I have two blogs, one about jail and justice in NOLA and one about Mardi Gras. I notice your LA blog roll is incomplete-
I'm not included. http://watchopp.wordpress.com and http://news.carnivalneworleans.com. I have my doubts about you fixing this since I believe I've contacted you already about this. Take care and Happy Mardi Gras!

jeffrey said...

Thanks for sharing those. I've added them now. I try to keep track of as many local sites as I can if I'm aware of them. Sorry if I missed or forgot about a prior notice. I'm sure the links on the left here are not complete. There are a number that are now dormant and there are a good deal more I have bookmarked or in my feed reader that I just never got around to adding in the links here. There are a lot of things that are out of date or not well maintained about this site.

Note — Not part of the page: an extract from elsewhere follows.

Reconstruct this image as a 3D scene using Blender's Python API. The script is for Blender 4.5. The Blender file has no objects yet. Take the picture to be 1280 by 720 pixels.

But, hey, while we're talking about this, I notice that in this post, http://blog.carnivalneworleans.com/?p=5831, you've used one of my Flickr photos from last year's Tucks parade. http://www.flickr.com/photos/skooksie/8459268197/ That's terrific! I put the them up there so people will share them. But I also put them there under a standard Creative Commons license which asks those who put the photos to use to please cite their source and link back to the photo's original location.


Please feel free to continue using my pics in the future. But if you can link back when you do, I would appreciate it.

hopitoulas said...

You know, the real problem with only #OneTeam is all questions sound as rude as noise. Maybe we'll see an ordinance on rudeness soon.